The Ontario Securities Commission has named the members of its revived investor advisory committee, which will be chaired by law professor Anita Anand.

The OSC’s new Investor Advisory Panel will be charged with providing the investor perspective on proposed rules, policies and the regulator’s annual statement of priorities, among other things. It expects to hold its first meeting in September.

The seven-member panel will be headed by Anita Anand, associate professor at the University of Toronto’s Faculty of Law where she teaches securities regulation and corporate law. She is joined by panelists who will each serve a term of two years.

The most prominent investor advocate in the group is Stan Buell, founder and president of the Small Investor Protection Association.

Along with Buell, the panel includes former brokerage industry veteran, Paul Bates, who since leaving the industry has become dean of McMaster University’s DeGroote School of Business, and is currently chair of the Investor Education Fund.

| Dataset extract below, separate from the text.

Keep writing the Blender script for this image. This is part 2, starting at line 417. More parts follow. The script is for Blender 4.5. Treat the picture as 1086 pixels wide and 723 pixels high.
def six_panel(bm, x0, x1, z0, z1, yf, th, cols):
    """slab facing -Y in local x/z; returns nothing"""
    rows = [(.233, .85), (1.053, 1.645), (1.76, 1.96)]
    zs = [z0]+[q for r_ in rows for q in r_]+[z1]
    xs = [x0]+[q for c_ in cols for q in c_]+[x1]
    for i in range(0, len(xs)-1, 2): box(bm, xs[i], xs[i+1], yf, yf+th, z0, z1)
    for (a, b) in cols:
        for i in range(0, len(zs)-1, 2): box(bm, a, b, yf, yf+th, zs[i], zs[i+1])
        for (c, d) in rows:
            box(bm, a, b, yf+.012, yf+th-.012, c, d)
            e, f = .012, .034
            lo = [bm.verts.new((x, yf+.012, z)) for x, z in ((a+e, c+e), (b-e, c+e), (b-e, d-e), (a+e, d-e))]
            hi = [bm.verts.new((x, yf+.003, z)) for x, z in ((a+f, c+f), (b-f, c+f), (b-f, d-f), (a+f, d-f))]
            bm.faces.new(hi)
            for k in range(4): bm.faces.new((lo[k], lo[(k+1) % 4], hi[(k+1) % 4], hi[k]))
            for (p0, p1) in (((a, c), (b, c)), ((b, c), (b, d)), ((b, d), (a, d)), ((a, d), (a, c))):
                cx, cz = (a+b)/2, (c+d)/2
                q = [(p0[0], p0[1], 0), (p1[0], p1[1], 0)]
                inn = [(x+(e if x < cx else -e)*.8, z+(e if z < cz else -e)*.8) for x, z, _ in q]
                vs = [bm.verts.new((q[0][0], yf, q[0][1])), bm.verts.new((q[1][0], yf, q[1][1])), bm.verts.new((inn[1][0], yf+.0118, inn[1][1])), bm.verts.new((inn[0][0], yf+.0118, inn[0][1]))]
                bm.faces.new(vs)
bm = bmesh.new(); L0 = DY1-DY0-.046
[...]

Steve Garmaise, along-time industry analyst, is also on the committee.

They are joined by Michael Wissell, senior vice president of the Ontario Teachers’ Pension Plan, responsible for tactical asset allocation at the OTPP; Lincoln Caylor, a lawyer with Bennett Jones LLP; and, Nancy Averill, former director of research and methodology for the Public Policy Forum.

The panel is slimmed down from the 11-member group that formed the OSC’s first investor advisory group back in 2005. That committee, which was also headed by an academic from UofT, was disbanded after its two-year term expired. Recently however, the commission has heeded the call for more investor input in its policymaking. The proposed national regulator, which remains a work in progress, has also promised to set up an investor advisory committee as part of its structure.

The OSC reports that it received 119 applications to serve on the new panel, and that its members were selected “based on their experience with investor issues and public policy development”, as well as for specific skills to respond to requests for comment issued by the OSC. Unlike the first panel, the new group doesn’t count any private investors or consumer advocates among its ranks.

“We appreciate the great interest in the Investor Advisory Panel and have selected members with diverse backgrounds who demonstrate the ability to represent a broad range of investors in Ontario,” said Mary Condon, the panel’s executive sponsor and one of the part-time commissioners who worked on its’ development.

“The panel looks forward to contributing the perspectives of Ontario investors to the development of rules and policies that seek to protect their interests,” said Anand.